Phillip Roth could write this stuff: Jewish atheist, employed as a derivatives trader, ponders his Jewishness. Constantly as it turns out. Said Jew quotes Flavius rather than Goldman's Fabulous Fab. Sees Israel as everyting Jewish anti-Zionists warned it would be in the pre-Nazi era: a path to war and Hellenization (old world secularism).. A sure death to Jewish rabinnical ghetto idenitity. Doomed to failure without the real Super Jew (the Messiah).

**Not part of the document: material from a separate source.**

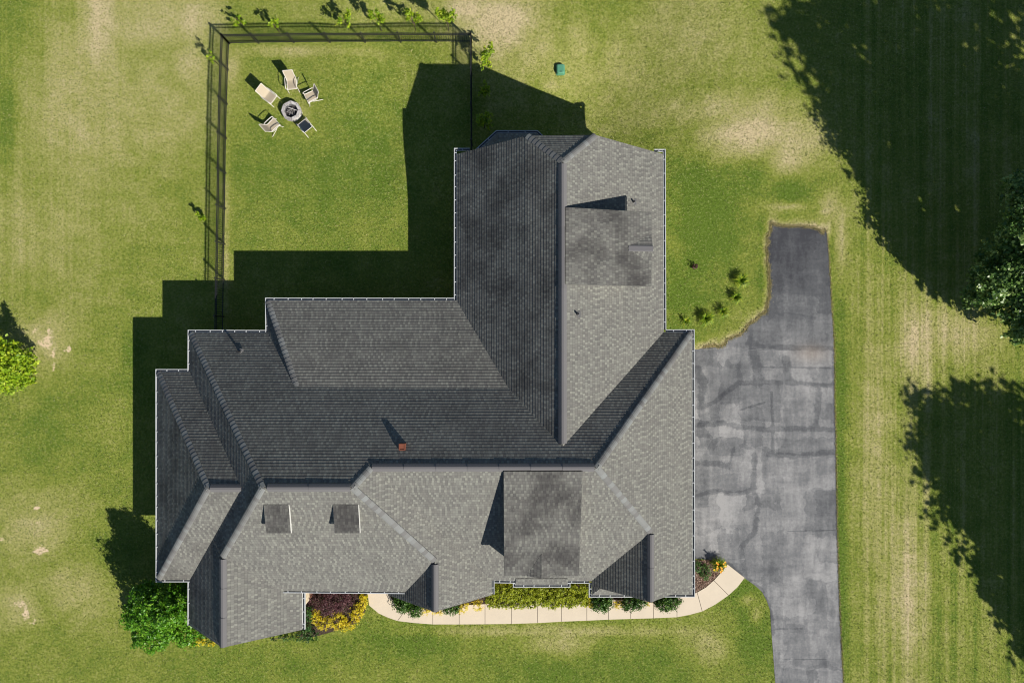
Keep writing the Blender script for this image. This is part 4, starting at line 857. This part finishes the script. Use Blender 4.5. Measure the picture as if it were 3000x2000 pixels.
# young trees along the fence
def young_tree(label, px, py, h, r_, seed, m='leaf_bright', dens=110, size=.11):
    r_ *= 1.12; zc = h * .68; p = P(px, py, zc + float(gz(px, py))); root = tag(empty('young_tree', (p.x, p.y, gzw(p.x, p.y))), label, 'tree', 'young trees planted along the fence'); rnd = random.Random(seed)
    b = MB(); b.tube([(0, 0, 0), (.02, .01, h * .4), (0, 0, h * .9)], .022, 7, rad2=.008); lobes = []
    for i in range(7):
        a = rnd.uniform(0, 6.283); d = r_ * rnd.uniform(.2, .8); z = h * rnd.uniform(.45, .9); e = Vector((math.cos(a) * d, math.sin(a) * d, z)); b.tube([(0, 0, z * .6), e], .009, 5, rad2=.004)
        q = rnd.uniform(.28, .5) * r_; lobes.append((e.x, e.y, e.z, q, q, q * 1.1))
    b.build('trunk', M['bark'], root); c, n_, t_ = lobes_points(lobes, dens * 1.5, seed, .5, .3, .9)
    leaf_mesh('crown', c, n_, size * (.6 + .7 * np.random.default_rng(seed).random(len(c))), t_, M[m], root, .6, seed)
YT = [('tiny young tree outside the fence nearest the far fence corner', 697, 60, 1.1, .25), ('small young tree growing right against the fence top, second in the row', 802, 72, 1.3, .28), ('young tree third in the row along the far fence', 1005, 56, 1.7, .42), ('young tree fourth in the row along the far fence', 1104, 58, 1.8, .44),
      ('young tree fifth in the row, just before the leafiest one', 1208, 58, 1.8, .46), ('leafiest young tree with the longest shadow, at the end of the far row', 1307, 52, 2.2, .52), ('young tree standing in sun outside the short shaded fence', 1427, 157, 1.7, .5), ('faint young tree in the house shadow, farther from the bay roof', 1421, 264, 1.3, .38), ('young tree in the house shadow close to the bay roof', 1417, 356, 1.6, .45),
      ('thin sapling outside the long side fence near its far corner', 617, 169, 1.5, .2), ('wispy sapling low beside the long side fence', 593, 634, .6, .28)]
for i, (lb, px, py, h, r_) in enumerate(YT): young_tree(lb, px, py, h, r_, 100 + i)

# big trees
def big_tree(name, label, trunk, lobes, dens, size, m, seed, fine=None, fdens=60, fsize=.14):
    root = tag(empty(name, (trunk[0], trunk[1], 0)), label, 'tree'); L = [(a - trunk[0], b_ - trunk[1], z, r1, r2, r3) for a, b_, z, r1, r2, r3 in lobes]
    c, n_, t_ = lobes_points(L, dens, seed, .4, .35, .55); rng = np.random.default_rng(seed); s_ = size * (.6 + .8 * rng.random(len(c)))
    if fine:
        F = [(a - trunk[0], b_ - trunk[1], z, r1, r2, r3) for a, b_, z, r1, r2, r3 in fine]; c2, n2, t2 = lobes_points(F, fdens, seed + 1, .8, .25, .6)
        c = np.concatenate([c, c2]); n_ = np.concatenate([n_, n2]); t_ = np.concatenate([t_, t2]); s_ = np.concatenate([s_, fsize * (.6 + .8 * rng.random(len(c2)))])
    leaf_mesh('crown', c, n_, s_, t_, m, root, .7, seed)
    top = max(l[2] for l in L); b = MB(); b.tube([(0, 0, 0), (.1, .05, top * .35), (0, .1, top * .8)], .38, 12, rad2=.12); rnd = random.Random(seed)
    for l in (L + (F if fine else []))[::2]:
        z0 = max(1.2, min(l[2] * .6, top * .6)); b.tube([(0, 0, z0), (l[0] * .5, l[1] * .5, (z0 + l[2]) / 2 + .3), (l[0], l[1], l[2])], .11, 6, rad2=.03)
    b.build('trunk', M['bark'], root, True)
def sh(sx, sy, z, r_):      # lobe whose shadow falls at ground pixel (sx,sy): placed up-sun of it at height z
    p = P(sx, sy, 0); return (p.x + .9565 * z, p.y - .9565 * z, z, r_, r_, r_ * .85)
A = []
for i in range(8):
    t_ = i / 7; bx, by = 2325 + 395 * t_, 180 + 680 * t_; z = 13 - 7.0 * t_; rr_ = 2.6 - .7 * t_; off = rr_ / PXM * .95
    A.append(sh(bx + .83 * off, by - .557 * off, z, rr_))
    A.append(sh(bx + .83 * (off + 210), by - .557 * (off + 210) , z + .6, 2.7)); A.append(sh(bx + .83 * (off + 430), by - .557 * (off + 430), z, 2.8)); A.append(sh(bx + .83 * (off + 640) + 40, by - .557 * (off + 640) + 60, z, 2.6))
rnd = random.Random(11)
A = [l for l in A if True]
keepA = []
for l in A:
    sx = 1500 + (l[0] - .9565 * l[2]) / PXM; sy = 1000 - (l[1] + .9565 * l[2]) / PXM
    if math.hypot(sx - 2975, sy - 50) < 150: continue
    if sy < -420: continue
    u = l[0] / (PXM * (1 - l[2] / 35)); keepA.append(l)
fineA = [Lb(2862, 862, 2.1, .75, .7, .55), Lb(2905, 845, 2.8, .8, .8, .6), Lb(2950, 800, 3.3, .9, .9, .7), Lb(2925, 890, 2.2, .8, .55, .5), Lb(2985, 850, 3.0, .8, .8, .7), Lb(2960, 930, 1.8, .6, .45, .45), Lb(2980, 985, 1.5, .55, .4, .4), Lb(3030, 970, 2.3, .9, .8, .7), Lb(2840, 880, 1.5, .4, .4, .35),
         Lb(2900, 770, 3.3, .7, .8, .6), Lb(2960, 700, 4.0, .8, .9, .7), Lb(2990, 560, 5.0, .8, .8, .7), Lb(3030, 740, 4.5, 1.1, 1.2, 1.0), Lb(3040, 860, 3.6, 1.0, 1.0, .9), Lb(2880, 800, 2.4, .6, .6, .4), Lb(3050, 640, 6, 1.2, 1.2, 1), Lb(2985, 530, 4, .5, .5, .4), Lb(2925, 830, 3.6, .9, .9, .7), Lb(2965, 890, 3.0, .8, .8, .6), Lb(2890, 870, 2.6, .7, .6, .5), Lb(2990, 790, 4.2, .9, .9, .8), Lb(2995, 640, 4.8, .9, 1.0, .8), Lb(3000, 930, 2.6, .8, .8, .6)]
big_tree('shade_tree', 'large leafy tree reaching in at the edge, its low branches lit and its shadow wide', (30.5, 2.5), keepA, 15, .42, M['leaf_oak'], 200, fineA, 120, .15)
Bt = [sh(2790, 1230, 9, 1.7), sh(2870, 1250, 10, 2.0), sh(2960, 1240, 10, 1.9), sh(2780, 1340, 9, 1.8), sh(2860, 1380, 9, 2.3), sh(2960, 1380, 9, 2.3), sh(2835, 1480, 8.5, 1.9), sh(2930, 1520, 8, 2.3), sh(3000, 1500, 8, 2), sh(2905, 1620, 7, 1.5), sh(2980, 1660, 7.5, 1.8), sh(2945, 1740, 7, 1.2), sh(3030, 1800, 7, 1.7), sh(3010, 1740, 7, 1.3), sh(3035, 1920, 7, 1.1), sh(3090, 1950, 7, 1.6), sh(3060, 1350, 9, 2.5), sh(3080, 1550, 8, 2.4), sh(2895, 1700, 6.5, .5)]
big_tree('shade_tree', 'tree outside the frame whose broad shadow crosses the lawn right of the driveway', (34.5, -17.5), Bt, 22, .36, M['leaf_oak'], 210)
shrub('lime_tree', 'bright yellow green bushy tree cut off by the picture edge', 'tree', None,
      [Lb(10, 1060, 1.6, 1.1, 1.1, 1.1), Lb(60, 1075, 1.2, .7, .7, .8), Lb(20, 1120, 1.0, .9, .6, .8), Lb(-40, 1040, 2.2, 1.1, 1.1, 1.0), Lb(65, 1105, .7, .5, .5, .5), Lb(25, 1030, 2.0, .6, .6, .6), Lb(-30, 1110, 1.6, 1.0, .8, .9)], 110, .14, M['leaf_bright'], 220, .6)

# ------------------------------------------------------------------ grass blades: real tufts over the lawn, thicker along edges
def blades():
    rng = np.random.default_rng(5); n = 230000
    x = rng.uniform(-40, 3040, n); y = rng.uniform(-40, 2040, n); h = rng.uniform(.025, .065, n)
    # ragged dry fringe over the driveway edge
    ex, ey, eh = [], [], []
    for L, m_ in ((DL[:29], 3600), (DTOP, 1200), (DR[:15], 3200)):
        seg = np.array(L, float); d = np.hypot(*(seg[1:] - seg[:-1]).T); cum = np.concatenate([[0], np.cumsum(d)]); s_ = rng.uniform(0, cum[-1], m_)
        px = np.interp(s_, cum, seg[:, 0]); py = np.interp(s_, cum, seg[:, 1]); wd = 3.2 if L is not DR[:15] else 1.2
        sgn = -1 if m_ != 3200 else 1
        ex.append(px + rng.normal(-1.5 * sgn if m_ == 3200 else -2, 3.2 if m_ != 3200 else 1.6, m_) + (3 if m_ == 3200 else 0)); ey.append(py + rng.normal(-1 if m_ == 1200 else 0, 3.0 if m_ != 3200 else 2, m_)); eh.append(rng.uniform(.03, .07, m_))
    ns = len(x); x = np.concatenate([x] + ex); y = np.concatenate([y] + ey); h = np.concatenate([h] + eh); fr = np.arange(len(x)) >= ns
    ind = inv_poly(drive_poly, x, y) & ~fr
    X = (x - 1500) * PXM; Y = -(y - 1000) * PXM
    inh = inv_poly(WP, X, Y)
    walk = [(1060, 1690), (1078, 1740), (1082, 1774), (1110, 1795), (1165, 1817), (1268, 1828), (1421, 1827), (1575, 1824), (1719, 1817), (1847, 1812), (1983, 1807), (2057, 1790), (2134, 1743), (2181, 1692), (2130, 1650), (1900, 1640), (1400, 1640)]
    bad = ind | inh | inv_poly(walk, x, y); k = ~bad; X, Y, h, fr = X[k], Y[k], h[k], fr[k]; n = len(X)
    a = rng.uniform(0, 6.283, n); lean = rng.uniform(.3, 1.1, n) * h; wd = rng.uniform(.010, .022, n); s_ = np.stack([-np.sin(a), np.cos(a), np.zeros(n)], -1) * wd[:, None]
    base = np.stack([X, Y, gz(X / PXM + 1500, 1000 - Y / PXM)], -1); tip = base + np.stack([np.cos(a) * lean, np.sin(a) * lean, h], -1)
    v = np.stack([base - s_, base + s_, tip], 1).reshape(-1, 3)
    me = bpy.data.meshes.new('grass'); me.vertices.add(3 * n); me.vertices.foreach_set('co', v.ravel().astype(np.float32)); me.loops.add(3 * n); me.loops.foreach_set('vertex_index', np.arange(3 * n, dtype=np.int32))
    me.polygons.add(n); me.polygons.foreach_set('loop_start', np.arange(0, 3 * n, 3, dtype=np.int32)); me.update(calc_edges=True)
    t_ = np.clip(rng.normal(.42, .22, n) + fr * rng.uniform(.3, .8, n), 0, 1); at_ = me.attributes.new('tint', 'FLOAT', 'FACE'); at_.data.foreach_set('value', t_.astype(np.float32))
    o = link_mesh('grass', me, leafmat('grass_blades', (.06, .11, .010), (.15, .19, .035), (.50, .42, .22), .25)); tag(o, 'short mown grass blades covering the lawn', 'grass', kind='stuff')
blades()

Wait. Roth did write this story. I think the title was "Operation Shylock", Roth's Demanjuk Trial doppelganger tale. Roth struggled wih his love of self versus his love of family and Judaism ever since Portnoy dicovered liver. Do you like liver too?
03:03 AM on 06/17/2011
I got a whole list of Super Jews: Superman (I mean, c'mon...Kal-El!)...Sarah Silverman...the late and beautiful and talented Inbal Perlmuter...the late and awesome Carl Sagan...and on the list goes...
02:54 PM on 06/16/2011
I don't know much about the X-Men as I only saw the first movie because I happened to be on a plane to Jordan while it played and my brother made me see the second so I didn't know a lot of the background of Magneto but this was an interesting article anyway. Your mulling about whether or not you are a Jew was also interesting, maybe you could write on that a little more in the future. I don't think there are many ethnic groups that are simultaneously defined both on that ethnicity and their religion - that seems to be kind of unique to the Jewish people - so it's a confusing topic.

But all philosophical musings aside I think as a pretty hard and fast rule if you feel that you are part of a group, even if you don't "look" like you are or follow all of the traditions of that group, you probably are. Race is largely a social construct and ethnicity almost as much so - in America, black people often follow a one drop rule that seems illogical to South Africans who consider anyone who is less than pure black African to be part of a different group, the colored, and Afrikaners and Whites to be two other groups besides. Human beings should have the right to define themselves without seeking approval or verification elsewhere - history being what it is, chances are there are arguments for and against anything you choose to
07:37 PM on 06/16/2011
*there are arguments for and against anything you choose to identify as.
08:20 AM on 06/16/2011
As a Jew, it's never bothered me that Magneto is Jewish (or a lapsed Jew - in more than one X-Men comic, there are references to him turning his back on God after everything he's been through). Heck, I even liked that they kept him Jewish in the movies. Not that I agree with either his methodology or his ideology, but it makes the character the best kind of villain in fiction - the tragic, fallen hero. He could have been one of the best of the good guys, but being driven by fear of a second Holocaust, targeting mutants, drives him to become a major villain. In the comics and movies alike, that's darn good storytelling.